I found myself asking this question: If everyone was an individual and freely expressing themselves and staying true to who they are, would there be similarities? If so, would the bonding over these similarities blend into communities of people? My argument is that there would have to be. That is why American political thought has to be a mixed tradition because it seems impossible to have one or the other. When analyzing the things that we have read in class I can always find hints and notions of either community or individualism. There does not seem to be a line drawn in the sand. One concept always seems to exist when the other is present. When it comes to political thought, I believe that the only way to look at it is through a mixed perspective.

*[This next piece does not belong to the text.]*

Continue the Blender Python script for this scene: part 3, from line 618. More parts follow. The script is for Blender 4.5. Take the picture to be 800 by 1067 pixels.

It cannot be comprehended or defined as either Individualistic or Community.

When looking through a mixed lens, there are two different arguments: Socialism and Nativism. There is no difficulty today in getting assent to the proposition that something untoward has happened to individualism in America. It is a commonplace saying that conformity has been raised to the position of a prime virtue and that the individual is being sacrificed to the group. I find myself favoring the socialist side of the mixed lens but I can see that Nativism shares some similarities. When you look closely at the two opposing sides (socialism and nativism) there is the similarity of class and racism. There are groups of people who are treated as second-class citizens and usually, the race has a lot to do with that. This is where I see the connection between the two. So in summary, I believe that these should not be two separate arguments, but rather one school of thought with minor differences.